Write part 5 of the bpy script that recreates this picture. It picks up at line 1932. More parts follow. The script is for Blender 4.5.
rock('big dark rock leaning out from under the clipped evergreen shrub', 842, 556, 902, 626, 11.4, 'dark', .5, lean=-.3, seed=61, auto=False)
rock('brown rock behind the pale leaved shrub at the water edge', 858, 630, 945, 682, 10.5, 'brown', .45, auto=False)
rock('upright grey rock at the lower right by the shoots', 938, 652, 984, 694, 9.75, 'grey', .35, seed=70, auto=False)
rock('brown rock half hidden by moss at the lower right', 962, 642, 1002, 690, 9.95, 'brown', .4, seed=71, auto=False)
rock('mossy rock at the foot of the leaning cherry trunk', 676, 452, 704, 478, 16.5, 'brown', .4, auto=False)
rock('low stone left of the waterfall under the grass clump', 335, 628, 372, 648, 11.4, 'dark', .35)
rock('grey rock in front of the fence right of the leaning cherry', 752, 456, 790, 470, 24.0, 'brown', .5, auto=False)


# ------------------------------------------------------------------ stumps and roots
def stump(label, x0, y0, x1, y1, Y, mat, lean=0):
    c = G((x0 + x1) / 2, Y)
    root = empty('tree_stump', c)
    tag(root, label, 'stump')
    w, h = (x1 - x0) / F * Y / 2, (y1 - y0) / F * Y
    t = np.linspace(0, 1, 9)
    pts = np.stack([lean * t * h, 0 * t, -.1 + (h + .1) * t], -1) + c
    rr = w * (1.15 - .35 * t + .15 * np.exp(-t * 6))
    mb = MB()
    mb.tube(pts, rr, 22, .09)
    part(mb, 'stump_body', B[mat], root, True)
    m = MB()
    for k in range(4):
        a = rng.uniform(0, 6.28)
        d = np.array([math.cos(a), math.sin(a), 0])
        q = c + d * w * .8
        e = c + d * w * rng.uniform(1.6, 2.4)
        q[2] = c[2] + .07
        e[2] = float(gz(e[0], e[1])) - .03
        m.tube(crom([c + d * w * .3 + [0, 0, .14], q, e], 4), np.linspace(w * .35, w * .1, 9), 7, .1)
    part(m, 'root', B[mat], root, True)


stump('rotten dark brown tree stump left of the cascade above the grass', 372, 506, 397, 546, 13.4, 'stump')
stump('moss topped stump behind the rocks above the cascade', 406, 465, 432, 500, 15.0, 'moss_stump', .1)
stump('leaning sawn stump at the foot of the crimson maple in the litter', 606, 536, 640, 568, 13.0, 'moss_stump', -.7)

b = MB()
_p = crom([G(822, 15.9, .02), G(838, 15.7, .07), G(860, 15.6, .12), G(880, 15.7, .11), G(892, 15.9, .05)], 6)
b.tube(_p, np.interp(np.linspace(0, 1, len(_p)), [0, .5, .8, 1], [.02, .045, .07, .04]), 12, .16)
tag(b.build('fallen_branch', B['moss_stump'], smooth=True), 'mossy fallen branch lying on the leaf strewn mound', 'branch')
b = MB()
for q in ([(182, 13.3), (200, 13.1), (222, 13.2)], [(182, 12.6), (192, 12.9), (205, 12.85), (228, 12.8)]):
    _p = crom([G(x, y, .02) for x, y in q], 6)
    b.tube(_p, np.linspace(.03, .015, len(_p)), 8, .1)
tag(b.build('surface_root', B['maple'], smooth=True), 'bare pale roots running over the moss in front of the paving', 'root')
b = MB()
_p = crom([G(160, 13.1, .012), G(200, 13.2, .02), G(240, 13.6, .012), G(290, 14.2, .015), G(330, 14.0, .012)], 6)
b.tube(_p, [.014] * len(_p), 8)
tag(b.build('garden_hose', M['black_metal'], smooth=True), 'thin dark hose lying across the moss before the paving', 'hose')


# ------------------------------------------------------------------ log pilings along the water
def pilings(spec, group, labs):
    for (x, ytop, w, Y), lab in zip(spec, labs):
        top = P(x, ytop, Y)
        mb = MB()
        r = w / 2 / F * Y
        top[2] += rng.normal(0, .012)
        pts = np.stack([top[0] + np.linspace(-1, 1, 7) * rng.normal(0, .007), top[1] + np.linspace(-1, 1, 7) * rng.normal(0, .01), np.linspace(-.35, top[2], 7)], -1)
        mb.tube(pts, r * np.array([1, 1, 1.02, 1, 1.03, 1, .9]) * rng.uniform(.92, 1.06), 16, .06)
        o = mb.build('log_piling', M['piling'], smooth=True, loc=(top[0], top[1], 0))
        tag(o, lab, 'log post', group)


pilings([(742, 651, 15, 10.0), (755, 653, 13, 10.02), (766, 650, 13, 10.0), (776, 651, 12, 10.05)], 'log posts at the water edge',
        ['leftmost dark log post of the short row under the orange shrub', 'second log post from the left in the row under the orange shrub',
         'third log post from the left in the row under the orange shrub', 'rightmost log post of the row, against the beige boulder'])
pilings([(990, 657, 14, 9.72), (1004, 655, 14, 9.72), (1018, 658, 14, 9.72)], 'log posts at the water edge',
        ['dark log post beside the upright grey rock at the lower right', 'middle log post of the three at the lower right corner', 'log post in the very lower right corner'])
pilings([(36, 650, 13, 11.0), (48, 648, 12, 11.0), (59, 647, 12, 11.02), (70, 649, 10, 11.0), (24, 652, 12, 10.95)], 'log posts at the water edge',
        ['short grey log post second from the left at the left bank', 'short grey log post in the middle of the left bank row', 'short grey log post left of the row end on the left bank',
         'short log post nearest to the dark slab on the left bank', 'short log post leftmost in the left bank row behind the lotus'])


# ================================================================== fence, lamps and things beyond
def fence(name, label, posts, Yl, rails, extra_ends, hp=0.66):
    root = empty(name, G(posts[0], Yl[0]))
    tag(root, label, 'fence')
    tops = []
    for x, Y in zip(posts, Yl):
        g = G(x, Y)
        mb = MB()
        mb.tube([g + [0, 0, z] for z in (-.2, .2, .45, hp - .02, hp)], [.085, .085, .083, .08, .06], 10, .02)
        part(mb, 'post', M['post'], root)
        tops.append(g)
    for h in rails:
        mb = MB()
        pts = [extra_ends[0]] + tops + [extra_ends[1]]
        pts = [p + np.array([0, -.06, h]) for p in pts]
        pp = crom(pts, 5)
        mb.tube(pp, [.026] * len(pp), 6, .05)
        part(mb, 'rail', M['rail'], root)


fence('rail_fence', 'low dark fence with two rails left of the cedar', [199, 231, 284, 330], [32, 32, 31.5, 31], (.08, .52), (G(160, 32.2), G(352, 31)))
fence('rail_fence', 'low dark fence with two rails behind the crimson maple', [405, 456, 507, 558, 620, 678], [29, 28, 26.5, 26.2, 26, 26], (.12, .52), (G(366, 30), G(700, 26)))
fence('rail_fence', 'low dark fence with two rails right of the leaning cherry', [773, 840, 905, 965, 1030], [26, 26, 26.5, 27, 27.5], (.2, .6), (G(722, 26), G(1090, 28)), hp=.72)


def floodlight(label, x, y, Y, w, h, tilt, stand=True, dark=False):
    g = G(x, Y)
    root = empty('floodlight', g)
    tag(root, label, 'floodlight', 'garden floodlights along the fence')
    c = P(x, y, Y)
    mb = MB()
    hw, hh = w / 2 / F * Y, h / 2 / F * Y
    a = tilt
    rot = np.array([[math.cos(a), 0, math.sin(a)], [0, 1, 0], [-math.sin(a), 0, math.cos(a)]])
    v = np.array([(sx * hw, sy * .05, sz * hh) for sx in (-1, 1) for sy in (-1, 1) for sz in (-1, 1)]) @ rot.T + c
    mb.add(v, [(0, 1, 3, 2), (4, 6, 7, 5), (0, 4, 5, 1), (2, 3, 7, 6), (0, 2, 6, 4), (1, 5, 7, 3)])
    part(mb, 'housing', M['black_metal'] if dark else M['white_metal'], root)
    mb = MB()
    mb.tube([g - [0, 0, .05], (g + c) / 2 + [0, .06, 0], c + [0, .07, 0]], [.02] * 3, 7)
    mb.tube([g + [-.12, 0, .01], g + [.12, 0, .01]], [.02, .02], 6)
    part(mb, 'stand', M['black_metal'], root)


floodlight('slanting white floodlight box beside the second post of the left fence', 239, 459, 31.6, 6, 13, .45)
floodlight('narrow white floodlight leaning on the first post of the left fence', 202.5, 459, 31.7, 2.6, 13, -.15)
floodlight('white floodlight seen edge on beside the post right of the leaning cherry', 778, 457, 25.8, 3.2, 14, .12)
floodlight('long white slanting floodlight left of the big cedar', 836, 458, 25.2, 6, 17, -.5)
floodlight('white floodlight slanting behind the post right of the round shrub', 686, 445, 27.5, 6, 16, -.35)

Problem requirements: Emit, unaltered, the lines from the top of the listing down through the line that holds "rock('grey rock in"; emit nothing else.

Written answer:
Write part 5 of the bpy script that recreates this picture. It picks up at line 1932. More parts follow. The script is for Blender 4.5.
rock('big dark rock leaning out from under the clipped evergreen shrub', 842, 556, 902, 626, 11.4, 'dark', .5, lean=-.3, seed=61, auto=False)
rock('brown rock behind the pale leaved shrub at the water edge', 858, 630, 945, 682, 10.5, 'brown', .45, auto=False)
rock('upright grey rock at the lower right by the shoots', 938, 652, 984, 694, 9.75, 'grey', .35, seed=70, auto=False)
rock('brown rock half hidden by moss at the lower right', 962, 642, 1002, 690, 9.95, 'brown', .4, seed=71, auto=False)
rock('mossy rock at the foot of the leaning cherry trunk', 676, 452, 704, 478, 16.5, 'brown', .4, auto=False)
rock('low stone left of the waterfall under the grass clump', 335, 628, 372, 648, 11.4, 'dark', .35)
rock('grey rock in front of the fence right of the leaning cherry', 752, 456, 790, 470, 24.0, 'brown', .5, auto=False)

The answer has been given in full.